Non dobbiamo pensare che la trappola scatti senza contrasti, ma un’opposizione di classe e popolare non può sottovalutare il pericolo, una volta eliminato Conte, di una ricomposizione unitaria delle forze di governo e per questo bisogna soprattutto di ridefinire i nuovi obiettivi di fase.

Innanzitutto la questione internazionale. Senza la crescita di un movimento di massa che sviluppi la sua opposizione al progetto USA-UE continueremo a vivere nel ventre molle dell’imperialismo, magari accontentandoci di riti alternativi che non incidono in nessun modo sulla dialettica politica. Questa crescita, inoltre, è stata ostacolata in tutti questi anni da quell’imperialismo ‘di sinistra’ che ha preso per buoni gli obiettivi umanitari dell’occidente capitalistico e non ha svolto una funzione di orientamento che facesse capire, tra guerre ed embarghi, quello che stava effettivamente accadendo.

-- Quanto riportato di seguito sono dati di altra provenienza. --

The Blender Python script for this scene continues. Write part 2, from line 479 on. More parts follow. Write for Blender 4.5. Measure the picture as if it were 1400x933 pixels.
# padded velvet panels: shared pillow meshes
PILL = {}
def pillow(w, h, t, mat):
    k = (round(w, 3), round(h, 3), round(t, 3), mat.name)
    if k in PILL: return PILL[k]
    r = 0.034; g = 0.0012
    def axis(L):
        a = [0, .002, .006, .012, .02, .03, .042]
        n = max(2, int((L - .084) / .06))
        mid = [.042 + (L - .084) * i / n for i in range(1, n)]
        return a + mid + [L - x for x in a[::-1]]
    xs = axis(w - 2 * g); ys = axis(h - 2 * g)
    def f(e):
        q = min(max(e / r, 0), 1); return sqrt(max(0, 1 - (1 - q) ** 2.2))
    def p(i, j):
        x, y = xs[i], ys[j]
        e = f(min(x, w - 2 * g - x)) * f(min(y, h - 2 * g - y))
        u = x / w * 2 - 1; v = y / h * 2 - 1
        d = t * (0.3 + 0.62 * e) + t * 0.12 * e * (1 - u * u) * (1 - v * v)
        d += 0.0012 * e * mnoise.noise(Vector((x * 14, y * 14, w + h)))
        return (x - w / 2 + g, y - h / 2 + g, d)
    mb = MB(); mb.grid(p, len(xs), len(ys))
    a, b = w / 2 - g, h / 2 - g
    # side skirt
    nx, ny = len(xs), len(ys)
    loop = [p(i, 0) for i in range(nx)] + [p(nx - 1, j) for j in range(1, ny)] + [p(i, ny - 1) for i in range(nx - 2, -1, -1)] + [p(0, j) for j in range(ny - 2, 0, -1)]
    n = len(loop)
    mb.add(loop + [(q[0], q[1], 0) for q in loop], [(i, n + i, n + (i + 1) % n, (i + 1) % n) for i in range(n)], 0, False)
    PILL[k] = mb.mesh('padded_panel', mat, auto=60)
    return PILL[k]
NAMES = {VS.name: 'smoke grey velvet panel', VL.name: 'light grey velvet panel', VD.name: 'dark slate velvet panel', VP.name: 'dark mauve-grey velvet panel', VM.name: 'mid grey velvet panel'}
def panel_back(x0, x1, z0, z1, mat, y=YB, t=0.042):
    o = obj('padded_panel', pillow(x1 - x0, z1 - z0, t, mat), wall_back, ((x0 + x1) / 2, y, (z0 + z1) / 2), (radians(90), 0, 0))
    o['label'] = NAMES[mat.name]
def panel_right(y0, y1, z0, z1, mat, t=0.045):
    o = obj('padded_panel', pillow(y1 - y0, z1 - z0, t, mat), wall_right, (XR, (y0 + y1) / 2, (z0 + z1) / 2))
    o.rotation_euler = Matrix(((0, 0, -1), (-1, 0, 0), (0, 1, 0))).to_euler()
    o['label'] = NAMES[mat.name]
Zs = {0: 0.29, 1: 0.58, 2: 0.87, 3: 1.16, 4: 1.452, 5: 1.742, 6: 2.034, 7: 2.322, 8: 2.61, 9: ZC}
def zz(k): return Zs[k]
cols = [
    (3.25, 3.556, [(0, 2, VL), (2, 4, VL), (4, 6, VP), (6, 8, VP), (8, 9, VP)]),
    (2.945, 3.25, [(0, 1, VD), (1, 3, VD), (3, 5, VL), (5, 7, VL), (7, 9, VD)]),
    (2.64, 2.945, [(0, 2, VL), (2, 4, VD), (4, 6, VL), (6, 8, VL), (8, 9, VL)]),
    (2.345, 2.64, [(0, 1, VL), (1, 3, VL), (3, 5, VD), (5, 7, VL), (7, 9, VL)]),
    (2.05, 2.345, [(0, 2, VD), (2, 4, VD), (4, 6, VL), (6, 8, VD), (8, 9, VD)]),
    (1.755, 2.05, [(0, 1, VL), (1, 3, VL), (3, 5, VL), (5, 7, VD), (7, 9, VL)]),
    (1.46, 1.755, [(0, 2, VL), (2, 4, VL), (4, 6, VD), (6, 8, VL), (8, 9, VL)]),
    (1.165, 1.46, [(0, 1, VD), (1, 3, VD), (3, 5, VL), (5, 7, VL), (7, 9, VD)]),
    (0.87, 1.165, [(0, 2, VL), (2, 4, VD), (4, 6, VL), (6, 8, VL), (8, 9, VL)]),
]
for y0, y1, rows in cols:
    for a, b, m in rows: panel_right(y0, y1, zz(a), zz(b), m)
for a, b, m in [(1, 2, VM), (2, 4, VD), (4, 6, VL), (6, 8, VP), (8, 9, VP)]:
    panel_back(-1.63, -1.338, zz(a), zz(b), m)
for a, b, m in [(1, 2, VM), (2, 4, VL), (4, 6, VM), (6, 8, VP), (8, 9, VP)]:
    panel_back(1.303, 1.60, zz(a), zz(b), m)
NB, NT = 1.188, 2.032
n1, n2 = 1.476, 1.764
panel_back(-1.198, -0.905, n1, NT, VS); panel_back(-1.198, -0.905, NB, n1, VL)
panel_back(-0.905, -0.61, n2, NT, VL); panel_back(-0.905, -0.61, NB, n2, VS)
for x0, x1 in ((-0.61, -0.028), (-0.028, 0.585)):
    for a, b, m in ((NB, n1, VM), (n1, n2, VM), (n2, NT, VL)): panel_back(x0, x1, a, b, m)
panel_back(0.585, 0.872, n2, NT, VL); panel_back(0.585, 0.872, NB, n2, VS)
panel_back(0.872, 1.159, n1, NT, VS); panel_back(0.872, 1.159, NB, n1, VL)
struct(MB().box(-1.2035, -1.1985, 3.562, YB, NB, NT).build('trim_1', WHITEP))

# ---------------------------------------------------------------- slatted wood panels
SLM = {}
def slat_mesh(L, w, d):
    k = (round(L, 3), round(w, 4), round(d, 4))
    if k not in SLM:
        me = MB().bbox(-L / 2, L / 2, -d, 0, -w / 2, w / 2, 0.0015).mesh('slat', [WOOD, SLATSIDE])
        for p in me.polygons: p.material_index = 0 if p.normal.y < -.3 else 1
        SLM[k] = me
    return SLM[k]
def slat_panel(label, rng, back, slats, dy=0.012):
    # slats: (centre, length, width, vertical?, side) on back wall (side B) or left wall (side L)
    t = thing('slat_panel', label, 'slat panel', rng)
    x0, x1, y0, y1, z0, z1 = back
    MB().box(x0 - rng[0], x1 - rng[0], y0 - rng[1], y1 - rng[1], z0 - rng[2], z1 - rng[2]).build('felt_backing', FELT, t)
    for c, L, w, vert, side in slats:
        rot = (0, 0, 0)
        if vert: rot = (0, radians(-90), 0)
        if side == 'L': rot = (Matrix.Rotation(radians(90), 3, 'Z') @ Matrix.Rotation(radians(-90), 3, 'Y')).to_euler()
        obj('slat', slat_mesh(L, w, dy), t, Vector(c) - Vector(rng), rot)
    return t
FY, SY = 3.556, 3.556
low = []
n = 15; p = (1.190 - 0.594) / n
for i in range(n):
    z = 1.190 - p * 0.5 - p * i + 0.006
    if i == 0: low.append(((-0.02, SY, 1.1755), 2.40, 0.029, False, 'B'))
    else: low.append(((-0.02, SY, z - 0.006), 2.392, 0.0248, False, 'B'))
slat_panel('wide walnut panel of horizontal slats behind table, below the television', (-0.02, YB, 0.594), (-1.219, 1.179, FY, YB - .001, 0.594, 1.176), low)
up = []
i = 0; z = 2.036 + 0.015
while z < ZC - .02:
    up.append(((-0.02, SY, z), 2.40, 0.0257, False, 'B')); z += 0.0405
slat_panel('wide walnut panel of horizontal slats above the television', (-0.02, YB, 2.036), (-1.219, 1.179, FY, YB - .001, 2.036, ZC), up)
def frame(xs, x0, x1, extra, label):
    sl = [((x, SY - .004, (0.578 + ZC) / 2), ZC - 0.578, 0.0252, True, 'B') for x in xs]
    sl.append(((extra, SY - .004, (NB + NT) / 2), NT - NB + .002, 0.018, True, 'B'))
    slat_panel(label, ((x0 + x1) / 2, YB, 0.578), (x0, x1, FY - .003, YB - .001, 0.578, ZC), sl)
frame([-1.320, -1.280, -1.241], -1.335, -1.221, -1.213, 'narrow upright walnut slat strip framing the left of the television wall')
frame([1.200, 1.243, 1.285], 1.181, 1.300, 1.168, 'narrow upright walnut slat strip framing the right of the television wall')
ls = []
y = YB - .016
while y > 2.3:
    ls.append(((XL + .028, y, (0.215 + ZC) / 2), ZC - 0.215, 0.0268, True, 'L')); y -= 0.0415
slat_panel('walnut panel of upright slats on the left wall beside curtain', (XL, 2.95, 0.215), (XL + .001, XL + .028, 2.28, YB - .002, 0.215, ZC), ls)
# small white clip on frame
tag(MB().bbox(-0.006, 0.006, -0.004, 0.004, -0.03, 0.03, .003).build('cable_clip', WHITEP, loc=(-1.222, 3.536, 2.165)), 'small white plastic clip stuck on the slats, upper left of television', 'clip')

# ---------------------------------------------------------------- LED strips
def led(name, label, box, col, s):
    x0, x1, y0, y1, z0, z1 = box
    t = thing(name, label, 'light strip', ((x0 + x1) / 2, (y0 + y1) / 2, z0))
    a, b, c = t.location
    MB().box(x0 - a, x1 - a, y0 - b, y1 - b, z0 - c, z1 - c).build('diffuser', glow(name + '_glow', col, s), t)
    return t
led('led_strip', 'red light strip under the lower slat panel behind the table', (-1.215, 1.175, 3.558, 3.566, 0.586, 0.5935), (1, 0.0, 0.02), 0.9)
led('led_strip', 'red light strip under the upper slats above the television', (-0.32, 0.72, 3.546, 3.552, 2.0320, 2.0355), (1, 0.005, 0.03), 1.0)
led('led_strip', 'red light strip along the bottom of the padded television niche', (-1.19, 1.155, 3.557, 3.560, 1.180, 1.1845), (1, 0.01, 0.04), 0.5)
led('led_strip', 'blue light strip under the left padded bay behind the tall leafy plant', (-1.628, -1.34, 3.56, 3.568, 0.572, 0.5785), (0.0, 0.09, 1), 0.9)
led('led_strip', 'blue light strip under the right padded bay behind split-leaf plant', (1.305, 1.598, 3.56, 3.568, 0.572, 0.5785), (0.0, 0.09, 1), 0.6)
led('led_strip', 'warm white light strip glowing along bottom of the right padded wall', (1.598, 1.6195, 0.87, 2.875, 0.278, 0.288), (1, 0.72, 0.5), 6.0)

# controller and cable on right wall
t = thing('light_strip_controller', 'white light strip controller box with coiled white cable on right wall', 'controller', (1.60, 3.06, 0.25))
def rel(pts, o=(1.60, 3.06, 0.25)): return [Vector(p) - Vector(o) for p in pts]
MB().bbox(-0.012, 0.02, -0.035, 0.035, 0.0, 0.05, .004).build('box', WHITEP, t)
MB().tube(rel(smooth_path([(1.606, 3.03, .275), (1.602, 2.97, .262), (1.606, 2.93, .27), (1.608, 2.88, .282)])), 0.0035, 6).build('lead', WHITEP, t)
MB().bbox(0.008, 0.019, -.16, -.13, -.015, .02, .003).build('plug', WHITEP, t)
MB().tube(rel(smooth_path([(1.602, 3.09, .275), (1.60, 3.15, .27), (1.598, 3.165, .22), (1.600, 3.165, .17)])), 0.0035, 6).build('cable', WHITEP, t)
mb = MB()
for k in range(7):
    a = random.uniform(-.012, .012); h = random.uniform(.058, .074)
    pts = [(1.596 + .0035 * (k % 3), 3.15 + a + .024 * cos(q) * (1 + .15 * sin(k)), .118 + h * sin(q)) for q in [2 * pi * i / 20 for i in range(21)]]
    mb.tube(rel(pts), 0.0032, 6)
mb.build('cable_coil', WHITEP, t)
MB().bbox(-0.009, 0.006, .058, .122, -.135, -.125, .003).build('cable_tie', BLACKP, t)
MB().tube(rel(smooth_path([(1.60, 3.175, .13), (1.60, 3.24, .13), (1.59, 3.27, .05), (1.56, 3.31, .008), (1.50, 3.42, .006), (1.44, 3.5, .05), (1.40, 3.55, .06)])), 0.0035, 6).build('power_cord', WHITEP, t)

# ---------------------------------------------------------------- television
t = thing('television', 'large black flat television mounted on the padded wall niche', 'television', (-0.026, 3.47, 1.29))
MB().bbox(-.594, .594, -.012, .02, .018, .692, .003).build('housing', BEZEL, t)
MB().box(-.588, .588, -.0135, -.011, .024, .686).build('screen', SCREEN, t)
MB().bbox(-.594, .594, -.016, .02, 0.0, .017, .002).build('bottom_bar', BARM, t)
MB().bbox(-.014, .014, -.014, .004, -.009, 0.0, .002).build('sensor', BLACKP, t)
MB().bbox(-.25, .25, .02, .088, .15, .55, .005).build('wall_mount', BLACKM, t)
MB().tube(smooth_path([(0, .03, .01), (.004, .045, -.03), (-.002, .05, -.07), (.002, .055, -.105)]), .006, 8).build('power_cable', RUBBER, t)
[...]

La contrapposizione al governo di ‘tutti’, ovviamente non ha solo una dimensione internazionale, ma passa anche attraverso le lotte contro il rilancio liberista, che nel programma di Draghi è ben presente. Vedremo nei prossimi mesi come si andranno a configurare le contraddizioni che il rilancio della politica liberista produrrà in Italia e su questo occorrerà contrapporre un programma non occasionale, ma politico e di grande respiro, che dia credibilità a un’alternativa.

Ma il nodo della questione rimane sempre la mancanza di una forza politica che, rimanendo fuori dal coro, esprima gli interessi dei lavoratori e del movimento progressista. Non si può continuare a pestare l’acqua nel mortaio lasciando agli identitari e ai cultori delle nicchie movimentiste il ruolo che spetta ad una forza politica che sappia opporsi al governo di ‘tutti’.

E’ inutile e frustrante continuare a ripetere le solite litanie contro un nemico che invece le sue scelte le fa veramente e picchia duro come si è visto col golpe Draghi.

Qual è la soluzione concreta da adottare, i passaggi necessari è ancora tutto da discutere, ma da questo bisogna partire.